Fontes: O Novo Dicionário da Bíblia, J. D. Douglas, Vida Nova, 2012, pgs 1114-1115.
- Existem apócrifos que certamente foram criados com boas intenções, como o "Atos de Pilatos", que apresenta o procurador romano como um simpatizante de Cristo e, inclusive, homenageia a sua esposa, mas que a Igreja rejeitou, indicando que os cristãos não estavam preocupados em considerar textos simplesmente por seu conteúdo ideológica e politicamente proveitoso, tendo os critérios teológicos e a peneira de seleção canônica a primazia - e a ausência de textos apócrifos no cânon, mesmo os potencialmente úteis como o "Atos de Pilatos", demonstra que a Igreja não se preocupou em tomar material conveniente e alterar os pontos teologicamente incoerentes para facilitar a sua aceitação. Havia muita honestidade e sinceridade nas conclusões dos cristãos da Igreja Primitiva. Fonte: Jesus, Christiane Rancé, L&PM Pocket, 2012, pg 258.

Conclusão:
- O cânon não foi selecionado por apenas algumas "pessoas egoístas". Os métodos utilizados pela multidão que se envolveu nesse trabalho foram bastante coerentes.

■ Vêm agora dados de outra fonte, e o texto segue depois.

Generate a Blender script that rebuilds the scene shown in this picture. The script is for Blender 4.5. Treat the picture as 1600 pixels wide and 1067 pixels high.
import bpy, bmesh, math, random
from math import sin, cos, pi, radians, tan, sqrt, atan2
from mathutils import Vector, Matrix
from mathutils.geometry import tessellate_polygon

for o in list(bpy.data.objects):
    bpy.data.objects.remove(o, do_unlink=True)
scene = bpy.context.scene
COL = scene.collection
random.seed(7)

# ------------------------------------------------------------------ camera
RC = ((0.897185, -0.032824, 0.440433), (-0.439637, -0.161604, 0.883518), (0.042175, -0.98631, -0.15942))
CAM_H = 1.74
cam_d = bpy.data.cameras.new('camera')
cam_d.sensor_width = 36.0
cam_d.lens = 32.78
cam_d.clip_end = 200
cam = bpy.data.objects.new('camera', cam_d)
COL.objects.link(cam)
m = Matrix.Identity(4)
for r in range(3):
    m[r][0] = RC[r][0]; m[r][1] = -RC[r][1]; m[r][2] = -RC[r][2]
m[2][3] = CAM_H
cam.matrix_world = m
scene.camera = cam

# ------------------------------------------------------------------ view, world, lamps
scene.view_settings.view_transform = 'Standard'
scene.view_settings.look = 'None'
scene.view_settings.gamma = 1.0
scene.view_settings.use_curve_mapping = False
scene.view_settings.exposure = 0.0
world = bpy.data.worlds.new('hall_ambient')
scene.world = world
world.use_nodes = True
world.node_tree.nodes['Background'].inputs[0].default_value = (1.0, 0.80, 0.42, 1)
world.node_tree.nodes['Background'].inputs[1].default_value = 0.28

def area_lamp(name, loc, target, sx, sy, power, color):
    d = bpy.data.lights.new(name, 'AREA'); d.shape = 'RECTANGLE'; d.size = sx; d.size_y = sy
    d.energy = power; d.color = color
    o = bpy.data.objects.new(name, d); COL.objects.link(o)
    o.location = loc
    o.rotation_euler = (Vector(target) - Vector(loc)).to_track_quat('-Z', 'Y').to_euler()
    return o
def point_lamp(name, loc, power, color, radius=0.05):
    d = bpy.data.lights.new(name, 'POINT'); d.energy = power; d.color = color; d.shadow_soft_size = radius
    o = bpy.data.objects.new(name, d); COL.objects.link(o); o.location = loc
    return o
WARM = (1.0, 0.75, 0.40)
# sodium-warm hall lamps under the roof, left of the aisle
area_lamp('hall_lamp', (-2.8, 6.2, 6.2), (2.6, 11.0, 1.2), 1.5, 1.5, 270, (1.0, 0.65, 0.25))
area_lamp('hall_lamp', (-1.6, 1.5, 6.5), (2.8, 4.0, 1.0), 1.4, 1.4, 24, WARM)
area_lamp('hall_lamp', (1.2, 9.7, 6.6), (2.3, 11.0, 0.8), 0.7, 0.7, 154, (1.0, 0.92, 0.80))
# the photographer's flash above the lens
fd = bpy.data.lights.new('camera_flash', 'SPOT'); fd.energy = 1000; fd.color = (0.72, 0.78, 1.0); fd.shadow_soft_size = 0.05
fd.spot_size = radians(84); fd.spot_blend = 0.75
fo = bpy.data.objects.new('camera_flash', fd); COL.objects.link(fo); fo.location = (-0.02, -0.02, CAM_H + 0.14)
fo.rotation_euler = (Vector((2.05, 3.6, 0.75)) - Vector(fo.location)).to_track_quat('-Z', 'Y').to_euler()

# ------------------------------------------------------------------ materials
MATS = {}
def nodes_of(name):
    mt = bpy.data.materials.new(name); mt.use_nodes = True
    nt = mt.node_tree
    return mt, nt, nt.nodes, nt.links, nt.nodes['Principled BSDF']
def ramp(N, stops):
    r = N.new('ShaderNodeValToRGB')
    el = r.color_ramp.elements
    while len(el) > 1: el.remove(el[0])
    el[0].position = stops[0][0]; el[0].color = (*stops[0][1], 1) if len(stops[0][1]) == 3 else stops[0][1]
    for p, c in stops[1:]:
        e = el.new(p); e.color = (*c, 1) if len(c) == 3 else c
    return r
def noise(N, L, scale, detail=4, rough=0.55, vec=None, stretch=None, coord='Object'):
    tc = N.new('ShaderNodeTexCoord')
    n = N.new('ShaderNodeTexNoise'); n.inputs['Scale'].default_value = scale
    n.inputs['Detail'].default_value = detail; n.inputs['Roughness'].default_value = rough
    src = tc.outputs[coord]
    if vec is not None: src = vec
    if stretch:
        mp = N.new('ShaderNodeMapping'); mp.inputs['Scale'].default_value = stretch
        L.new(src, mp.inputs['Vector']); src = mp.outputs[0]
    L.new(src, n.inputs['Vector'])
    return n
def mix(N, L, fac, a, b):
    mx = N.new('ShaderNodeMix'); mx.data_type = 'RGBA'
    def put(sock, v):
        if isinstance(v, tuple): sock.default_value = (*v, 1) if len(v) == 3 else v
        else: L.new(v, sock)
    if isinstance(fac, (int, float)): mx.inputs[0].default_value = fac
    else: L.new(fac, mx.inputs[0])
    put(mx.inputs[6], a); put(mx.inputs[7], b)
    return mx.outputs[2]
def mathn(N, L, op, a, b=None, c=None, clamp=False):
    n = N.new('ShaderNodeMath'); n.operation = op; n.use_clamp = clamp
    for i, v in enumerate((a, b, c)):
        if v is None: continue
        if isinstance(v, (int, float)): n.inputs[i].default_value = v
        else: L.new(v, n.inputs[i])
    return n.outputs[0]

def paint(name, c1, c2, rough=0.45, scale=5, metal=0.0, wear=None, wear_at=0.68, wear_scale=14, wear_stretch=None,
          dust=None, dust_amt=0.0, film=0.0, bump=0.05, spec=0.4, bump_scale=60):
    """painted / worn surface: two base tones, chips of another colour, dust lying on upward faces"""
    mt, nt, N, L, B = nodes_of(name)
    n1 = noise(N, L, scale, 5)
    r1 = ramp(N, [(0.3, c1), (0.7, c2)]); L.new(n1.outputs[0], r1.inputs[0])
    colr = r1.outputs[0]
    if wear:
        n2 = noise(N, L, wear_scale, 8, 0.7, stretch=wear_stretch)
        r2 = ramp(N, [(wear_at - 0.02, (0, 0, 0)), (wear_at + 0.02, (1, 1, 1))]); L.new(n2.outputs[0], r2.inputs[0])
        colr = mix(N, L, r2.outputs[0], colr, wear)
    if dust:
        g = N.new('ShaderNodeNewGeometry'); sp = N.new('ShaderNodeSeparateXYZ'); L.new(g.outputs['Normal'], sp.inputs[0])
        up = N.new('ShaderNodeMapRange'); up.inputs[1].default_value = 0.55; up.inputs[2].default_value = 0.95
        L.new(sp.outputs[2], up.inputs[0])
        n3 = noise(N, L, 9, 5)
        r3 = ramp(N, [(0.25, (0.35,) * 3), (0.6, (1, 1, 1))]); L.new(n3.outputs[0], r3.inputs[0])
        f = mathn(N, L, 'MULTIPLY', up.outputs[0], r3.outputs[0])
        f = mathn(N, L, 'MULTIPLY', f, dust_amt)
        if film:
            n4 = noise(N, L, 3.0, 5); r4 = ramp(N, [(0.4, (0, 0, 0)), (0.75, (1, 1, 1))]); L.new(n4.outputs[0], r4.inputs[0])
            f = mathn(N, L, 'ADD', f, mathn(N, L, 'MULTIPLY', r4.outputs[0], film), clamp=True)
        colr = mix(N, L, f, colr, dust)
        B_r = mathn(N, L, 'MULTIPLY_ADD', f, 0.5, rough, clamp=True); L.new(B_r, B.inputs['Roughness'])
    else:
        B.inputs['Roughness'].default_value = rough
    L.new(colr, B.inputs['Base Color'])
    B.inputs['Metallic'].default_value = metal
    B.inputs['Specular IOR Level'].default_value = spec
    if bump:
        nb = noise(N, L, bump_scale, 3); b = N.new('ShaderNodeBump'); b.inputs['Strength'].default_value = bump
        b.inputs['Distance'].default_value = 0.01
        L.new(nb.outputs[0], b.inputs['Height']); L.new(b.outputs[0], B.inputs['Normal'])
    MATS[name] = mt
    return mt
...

- A definição do cânon do Novo Testamento é fruto de séculos de estudos e aquilo que foi finalmente definido apenas oficializava o entendimento comum da Igreja.
- O cânon existia por uma questão que, na literatura, é muito lógica: organizar o material de um determinado autor.
- A prática de assinar documentos com nomes de pessoas famosas era muito comum na Antiguidade, de modo que não podemos aceitar qualquer coisa só porque afirma ter sido escrita por alguém em quem confiamos.
- Os apócrifos pseudepigráficos nunca foram muito aceitos pela Igreja, com ou sem cânon oficialmente definido.
- Há relatos claros de falsificação de assinaturas em documentos cristãos antigos.